Questions to ask when buying a house in 2019

12th September 2019

Couple with woman with a brochure

Buying a home is probably the biggest financial commitment you’ll ever make, so it’s really important to ask the right questions before making an offer.

Here’s a guide to help you get all the information you need to make a decision.

Questions to ask before the viewing

Before arranging a viewing there are a number of questions you need to ask yourself. They’re pretty obvious, but it’s worth spelling them out to help you avoid potential problems in the future.

Look at where the home is on a map to see if it’s at risk of any of the following:

  • floods

  • landslides

  • coastal erosion

When you’ve got the major hazards out of the way, check on a map again to see if there’s anything nearby that you’re not sure about. That way you can investigate it before the viewing or ask the seller about it.

There might a pub nearby, for example, and it would be worth knowing if it’s got a beer garden as the noise might bother you.

When you make an appointment for the viewing, ask the estate agent whether the home is freehold or leasehold.

Questions to ask during the viewing

It’s useful to find out why the seller has put their home on the market, just in case there’s an issue that might put you off.

It’s also important to know:

  • how urgently the owner wants to sell

  • if they’ve already found somewhere to buy

  • whether they’ve had an offer accepted

  • if they haven’t found anywhere to buy yet, whether they’d have to find somewhere before proceeding with a sale

If the seller isn’t around for the viewing, or if you don’t want to ask them, speak to the estate agent.

If you’re still interested by the end of the viewing, ask the agent whether there have been any offers. If there have, ask what they were. If the estate agent won’t tell you, it’s always worth asking for a rough estimate. It’ll give you an indication of how much to offer.

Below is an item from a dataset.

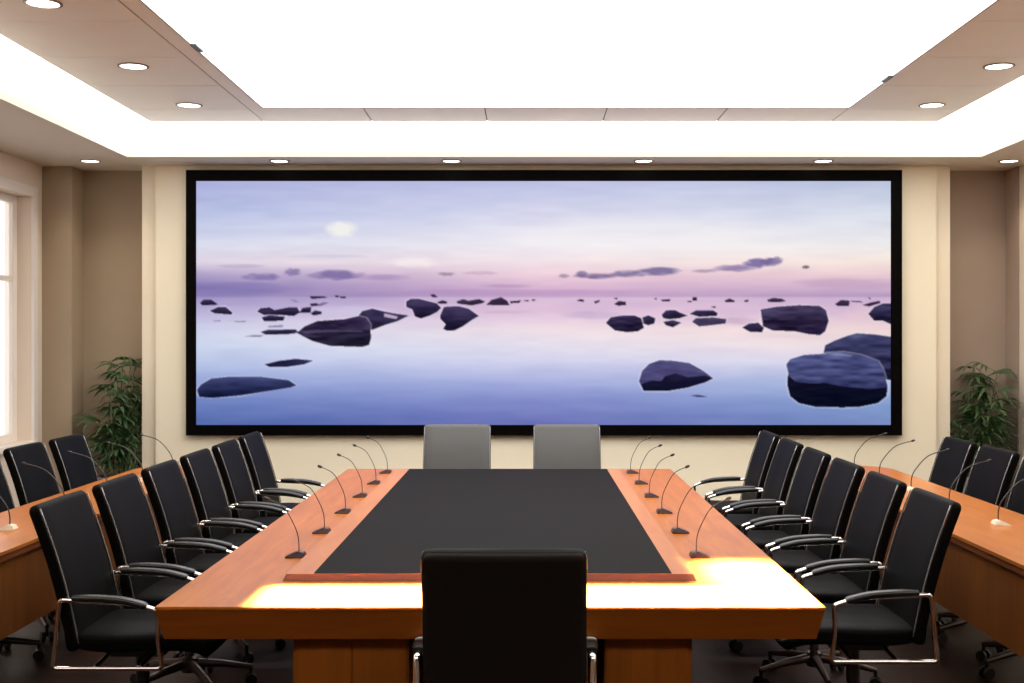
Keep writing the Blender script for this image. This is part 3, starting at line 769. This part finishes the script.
palm(-3.90, 11.40, 3, 'bushy green potted palm in the left wall recess', (1.50, 1.32, 1.52, 1.05, 0.85, 1.42, 0.7), 1.0)
palm(4.28, 11.42, 8, 'leafy green potted palm in the right wall recess', (1.46, 1.2, 1.42, 1.0, 0.85, 1.3, 0.7), 0.95)

# ------------------------------------------------------------------ lamps added out of view to whiten the near end of the table
def added_lamp(x0, x1, y0, y1, e, label, spread=3):
    t = thing('added_slot_lamp', label, 'ceiling light', ((x0+x1)/2, (y0+y1)/2, HR))
    a, b = (x1-x0)/2, (y1-y0)/2
    simple('housing', [(-a-0.008, a+0.008, -b-0.008, b+0.008, -0.012, 0.0)], M['white'], t)
    simple('lens', [(-a, a, -b, b, -0.016, -0.012)], M['lens'], t)
    l = bpy.data.lights.new('added_lamp_beam', 'AREA'); l.shape = 'RECTANGLE'; l.size = x1-x0; l.size_y = y1-y0
    l.energy = e; l.spread = math.radians(spread); l.color = (1.0, 0.93, 0.80)
    lo = bpy.data.objects.new('added_lamp_beam', l); C.objects.link(lo); lo.parent = t; lo.location = (0, 0, -0.02)
added_lamp(-0.92, 0.99, 4.07, 4.40, 230, 'added slot lamp, out of view above the near end of the table')
added_lamp(0.75, 0.99, 4.42, 4.86, 40, 'short added slot lamp, out of view above the near right table corner', 7)

# ------------------------------------------------------------------ world, camera
w = bpy.data.worlds.new('World'); scene.world = w; w.use_nodes = True
w.node_tree.nodes['Background'].inputs['Color'].default_value = (1.0, 0.93, 0.88, 1)
w.node_tree.nodes['Background'].inputs['Strength'].default_value = 1.6
cam = bpy.data.cameras.new('Camera'); co = bpy.data.objects.new('Camera', cam); C.objects.link(co)
co.location = (0, 0, CAMZ); co.rotation_euler = (PI/2, 0, 0)
cam.sensor_width = 36; cam.lens = 36*F/1024; cam.shift_x = -(CX-512)/1024; cam.shift_y = -(341.5-CY)/1024
cam.clip_start = 0.05; cam.clip_end = 100
scene.camera = co
vs = scene.view_settings
scene.display_settings.display_device = 'sRGB'
vs.view_transform = 'Standard'; vs.look = 'None'; vs.gamma = 1; vs.exposure = 0.78; vs.use_curve_mapping = False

Questions to ask when buying a new-build

If you’re thinking of buying a new-build, it’s the developer you need to speak to.

Find out what other developments they’ve worked on so you can check online whether there have been any significant problems with them.

Make sure you know when your home will be finished, if it isn’t already, and when you’re likely to be able to move in.

It’s really important to understand how they’ll handle any problems during and after the purchase. What will they do if cracks suddenly appear, for example?

It’s also worth asking how energy efficient the place is. New homes have to meet certain energy standards and you could get a better resale price with a highly rated home.

And check whether the home has a new home warranty. Most mortgage lenders insist that a warranty is in place if you’re buying a newly built home.

Get a copy of it, take your time reading the small print and question anything you’re not clear about.

Questions to ask when buying a property off-plan

Ask the developer for a list of exactly what’s included with the home, especially when it comes to basic amenities. Will the electricity, water and sewerage systems still be connected at the point of transfer, for example?

Also, look into any long-term restrictions that could make life in your new home difficult. Will you be free to make changes to the outside of your home, for example?

Again, ask for a copy of the building warranty, study it carefully, and ask about anything that doesn’t make sense to you.

Questions to ask when buying a flat

Most flats are leasehold, though sometimes the freehold is shared with all the flat owners in the building, which is known as 'share of freehold'.

So find out which it is.

If it’s leasehold ask the estate agent or seller:

  • how many years are left on the lease (some lenders won’t give you a mortgage if it's less than 90)

  • how much the service charge is, if any

  • how much the ground rent is

  • who owns the freehold - it could be someone in the building or a landlord you never see

If it’s share of freehold ask the estate agent or seller:

  • how many years are left on the lease (some lenders won’t give you a mortgage if it's less than 90)

  • how much the service charge is, if any

  • how much the ground rent is

  • what percentage share of the freehold you’ll own

If there is a service change, find out what it covers, such as cleaning the communal hall and mowing the lawn.

If there isn’t a service change, ask how repairs and maintenance are organised and paid for.

Check how many floors the building has as there are fewer lenders who offer mortgages on blocks of flats with more than 10 storeys.

If you can’t tell from the photo, also ask whether the flat’s above commercial premises, such as a restaurant, as it may affect your chances of getting a mortgage.

It’s a good idea to know how many flats are in the building and what percentage are owner-occupied, privately rented, and owned by the council.

And don’t forget to ask about the thorny issue of parking!